Concluso il Torino Film Festival 42, il primo diretto da Giulio Base, dopo le tante supposizioni di questi mesi e le parole di questi giorni, è doveroso un ragionamento finale, in attesa dei numeri ufficiali (che dovrebbero essere diffusi nella giornata di lunedì, ha annunciato il direttore).
Premessa: non esiste una formula giusta o una sbagliata a prescindere per fare un festival di cinema. Ci sono idee e progetti, volontà e opportunità: il TFF42 (e il ragionamento potrebbe finire qui) al Museo del cinema che ha scelto Base è piaciuto moltissimo. La missione del direttore artistico è dunque riuscita, il presidente Ghigo alla cerimonia di chiusura ha detto che la scommessa è vinta e che tutte le idee sono state di successo. Lui era la persona da accontentare, avendo scelto la linea da seguire, quindi bene così.

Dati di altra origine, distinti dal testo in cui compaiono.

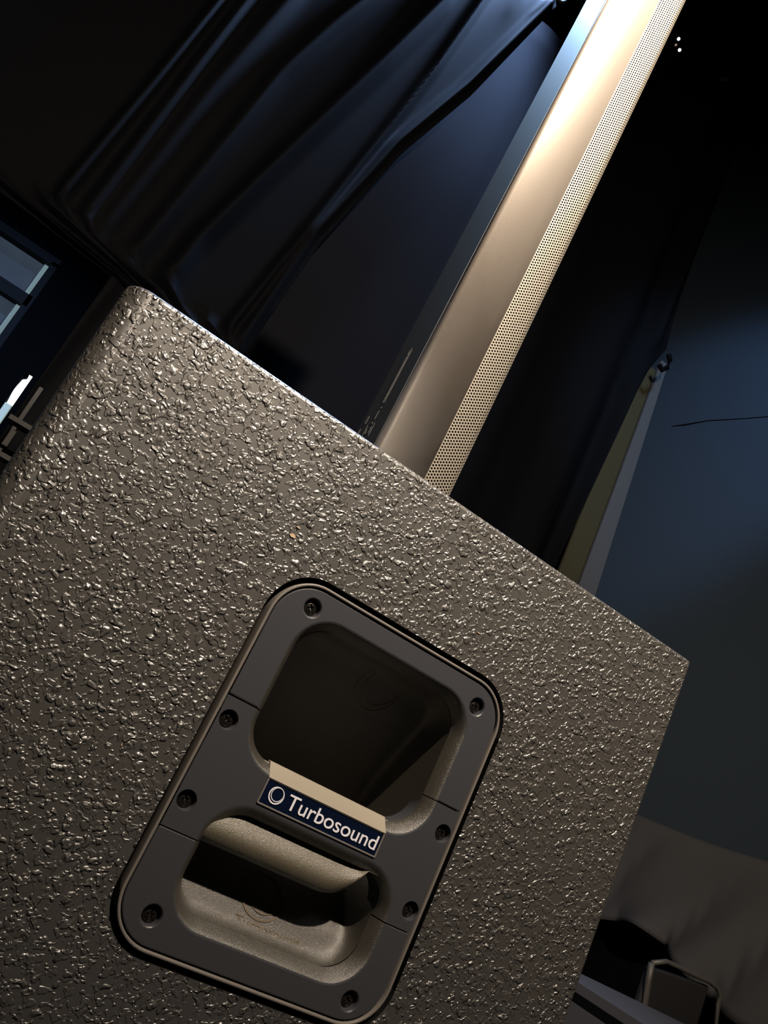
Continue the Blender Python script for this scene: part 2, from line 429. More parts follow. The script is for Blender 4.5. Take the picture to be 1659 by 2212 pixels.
MB().tube([(p.x - .02, 3.1, p.z - .02), (p.x + .02, 3.1, p.z + .02)], [0.014, 0.011], 8).build('x', M['tube'])
o = bpy.data.objects['x']; o.name = 'cable_clamp'; tag(o, 'small grey clamp hanging in the dark beside the roof brace', 'clamp')
MB().tube([(p.x + .02, 3.1, p.z + .02), (p.x + .05, 3.1, 5.6)], 0.003, 6).build('clamp_wire', M['dark'], o)

# ------------------------------------------------------------------ cloth-draped table, chair and flight case at lower right
tx = 2.30
tb = empty('draped_table', (tx, 2.0, HF), 'table under a hanging grey dust cloth beside the right wall', 'table')
MB().box((tx + .03, 1.1, 0.30), (2.72, 3.3, 0.335)).build('tabletop', M['dark'], tb)
for x in (tx + .10, 2.68):
    for y in (1.16, 3.24): MB().box((x - .02, y - .02, HF), (x + .02, y + .02, 0.30)).build('leg', M['dark'], tb)
MB().box((tx + .05, 1.18, HF), (tx + .06, 3.26, 0.30)).build('dark_backing', M['dark'], tb)  # black sheet added to keep the space under the table dark
vs, fs = [], []
prof = [(0.40, 0.352), (0.2, 0.350), (0.06, 0.352), (0.02, 0.350), (0.0, 0.335), (-0.012, 0.30), (-0.02, 0.22), (-0.03, 0.12), (-0.04, 0.03), (-0.045, -0.05)]
NYc = 130
for i in range(NYc + 1):
    y = 1.05 + 2.1 * i / NYc
    hem = 0.055 * math.sin(i * .11 + .6)
    for k, (dx, z) in enumerate(prof):
        drop = max(0.0, (0.335 - z) / 0.38)
        wv = 0.035 * drop * math.sin(9.5 * y + 3.0 * drop * (y - 2.5) + 1.2) + 0.016 * drop * math.sin(21 * y + 2 - 6 * drop)
        sag = 0.012 * math.sin(5 * y + 1)
        vs.append((tx + dx - abs(wv) * 1.2, y, z + sag * (1 - drop) + hem * drop * drop))
n = len(prof)
for i in range(NYc):
    for k in range(n - 1):
        a = i * n + k; fs.append([a, a + 1, a + n + 1, a + n])
cl = mk('dust_cloth', vs, fs, M['greycloth'], None, True, loc=(tx, 2.0, 0.35))
s_ = cl.modifiers.new('sub', 'SUBSURF'); s_.levels = s_.render_levels = 2
s_ = cl.modifiers.new('thickness', 'SOLIDIFY'); s_.thickness = 0.003
tag(cl, 'dark grey dust cloth with slanting folds draped over the table', 'cloth')

ch = empty('stacking_chair', (1.98, 1.95, HF), 'black chair with a rounded steel tube frame behind the flight case', 'chair')
def chp(px, py): return at(px, py, 1.70)
P = [chp(1393, 2180), chp(1400, 2120), chp(1408, 2084)]
corner = [chp(1408, 2080), chp(1440, 2077), chp(1466, 2089), chp(1500, 2106), chp(1532, 2120), chp(1548, 2132), chp(1556, 2148), chp(1552, 2170), chp(1545, 2230)]
lo = [Vector((q.x, q.y, HF)) for q in (P[0], corner[-1])]
MB().tube([lo[0]] + P[:2] + corner[:1], 0.0085, 10).build('leg', M['tube'], ch, True)
MB().tube(corner + [lo[1]], 0.0065, 10).build('back_frame', M['tube'], ch, True)
b0 = chp(1412, 2090); b1 = chp(1540, 2135)
mb = MB().hexa([(b0.x, 1.71, b0.z - .25), (b1.x, 1.71, b0.z - .25), (b1.x, 1.73, b0.z - .25), (b0.x, 1.73, b0.z - .25),
                (b0.x, 1.71, b0.z - .002), (b1.x, 1.71, b1.z), (b1.x, 1.73, b1.z), (b0.x, 1.73, b0.z - .002)])
bevel(mb.build('backrest', M['blackpanel'], ch), 0.006)
bevel(MB().box((b0.x, 1.73, b0.z - .29), (b1.x, 2.08, b0.z - .25)).build('seat', M['blackpanel'], ch), 0.01)
for x in (b0.x, b1.x): MB().tube([(x, 2.06, HF), (x, 2.04, b0.z - .27)], 0.009, 8).build('leg', M['tube'], ch, True)

fc = empty('flight_case', (1.95, 1.6, HF), 'grey flight case with worn aluminium edges standing at the lower right', 'case')
A = at(1257, 2103, 1.66); Bv = at(1481, 2213, 1.60)
zt = A.z
cx0, cx1 = 1.45, 2.25
def line_y(x): return 1.66 + (x - A.x) * (Bv.y - A.y) / (Bv.x - A.x)
def slab(z0, z1, dy0, dy1, x0=cx0, x1=cx1):
    return [(x0, line_y(x0) + dy0, z0), (x1, line_y(x1) + dy0, z0), (x1, line_y(x1) + dy1, z0), (x0, line_y(x0) + dy1, z0),
            (x0, line_y(x0) + dy0, z1), (x1, line_y(x1) + dy0, z1), (x1, line_y(x1) + dy1, z1), (x0, line_y(x0) + dy1, z1)]
MB().hexa(slab(HF + .02, zt - .040, 0.0, -0.42)[:8]).build('case_body', M['case'], fc)
bevel(MB().hexa(slab(zt - .0235, zt - .001, 0.0, -0.42)).build('case_lid', M['case'], fc), 0.002)
bevel(MB().hexa(slab(zt - .022, zt - .003, 0.004, -0.006)).build('lid_edge', M['alu'], fc), 0.004, 3)
bevel(MB().hexa(slab(zt - .047, zt - .037, 0.004, -0.006)).build('body_edge', M['alu'], fc), 0.003, 3)
MB().hexa(slab(zt - .041, zt - .022, -0.02, -0.40)).build('lid_gap_shade', M['dark'], fc)  # black filler painting the shade inside the open lid gap
pc_ = at(1288, 2232, 1.0); yc = line_y(1.70)
pc_ = at(1288, 2232, 1.655)
b_ = bmesh.new(); bmesh.ops.create_uvsphere(b_, u_segments=24, v_segments=16, radius=0.034)
mk('corner_cap', [tuple(Vector((v.co.x, v.co.y * .6, v.co.z)) + Vector(pc_)) for v in b_.verts], [[v.index for v in f.verts] for f in b_.faces], M['ball'], fc, True); b_.free()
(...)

Ma. Di “ma” ce ne possono essere molti, ogni persona che ama e frequenta il festival avrà i suoi. Avendo questo spazio privilegiato, mi permetto di esporre i miei… ma prima elenco le cose per me molto riuscite. Ero molto prevenuto, ad esempio, e invece la cerimonia inaugurale al Teatro Regio ha funzionato dal primo all’ultimo minuto (c’è stato soprattutto un grande ritmo e una bella partecipazione), unita all’asciuttezza di tutte le cerimonie, mai prolisse. Il pubblico nuovo, cui si puntava al di là dei “soliti” cinefili, è stato raggiunto. La qualità media dei film del concorso non era inferiore a quella di altri anni. Si è respirato un clima positivo, il pubblico ha avuto sempre la sensazione di partecipare a una festa, un momento di gioia collettivo. E poi i film di apertura e chiusura: al di là dei giudizi critici, “Eden” con la presenza di Ron Howard e l’anteprima mondiale di un film su Brando in una edizione tutta dedicata al grande attore, sono state scelte perfette.
Lo scorso anno ho partecipato (è risaputo) allo stesso bando che ha vinto Base, mi piaceva l’idea di proporre un’idea di TFF “dei miei sogni”: a cose fatte, mi viene difficile immaginare un progetto più lontano da quello che il Museo ha apprezzato. Detto ciò, è evidente che ci siano state scelte in questa 42esima edizione che non ho condiviso, e non mi sentirei a posto con la coscienza se non sottolineassi le principali, almeno sulle pagine dell’Agenda.
Quindi ecco i miei “ma”.
C’è stata bulimia di Stelle della Mole, di cui poche effettivamente collegate al programma e la maggior parte aggiunte per “fare luce” (la sezione Zibaldone ne giustificava la presenza, ma senza un reale disegno critico).
L’assenza di Torino dal programma per me è significativa (sì, vero, c’era l’albese Giovanna Gagliardo, classe 1941, e l’omaggio al compianto Daniele Segre): dallo storico Spazio Torino in poi, con le nicchie più recenti per progetti giovanili come Piemonte Factory, c’era sempre stata la città. Crescere a Torino e muovere i primi passi nel cinema era anche ispirato dalla speranza di avere prima o poi un film al TFF, magari solo con un corto: così non si sogna più, il festival è di “altri”.
I temi più della forma. Se si parla di temi importanti, il film sarà importante: vero solo in parte. E poi maternità ovunque (un po’ sempre con la stessa impostazione: partorire sempre, partorire tutte…): in un pianeta sovrappopolato non mi pare la priorità da affrontare (ma parlo da uomo, bianco, cis, senza figli per scelta… sarò forse io il problema?), anche se i selezionatori hanno dichiarato che non sia stata una loro volontà ma una presa d’atto tra i film arrivati (6.000 titoli visti e non si parlava anche di altro?). È mancata un po’ la ricerca vera sul formato cinema: non si pretendeva il ritorno di uno spazio come Onde (anche se… perché no?), ma al di là di qualche eccezione la forma dei titoli proposti è parsa in gran parte convenzionale. L’obiettivo (riuscito, ribadisco) era quello di coinvolgere un nuovo pubblico ma parte di quello storico è rimasta spiazzata dal cambio di rotta, il rischio è di perderlo.
Asciugare il programma era una necessità, ma forse si è un po’ esagerato. E poi due sole sale coinvolte, troppo poche: la scelta ha reso comodi gli spostamenti a piedi ma ha circoscritto l’evento in pochissimi metri quadrati di città, “escludendone” troppi altri.
In conclusione? Sempre viva il TFF. Sempre e comunque.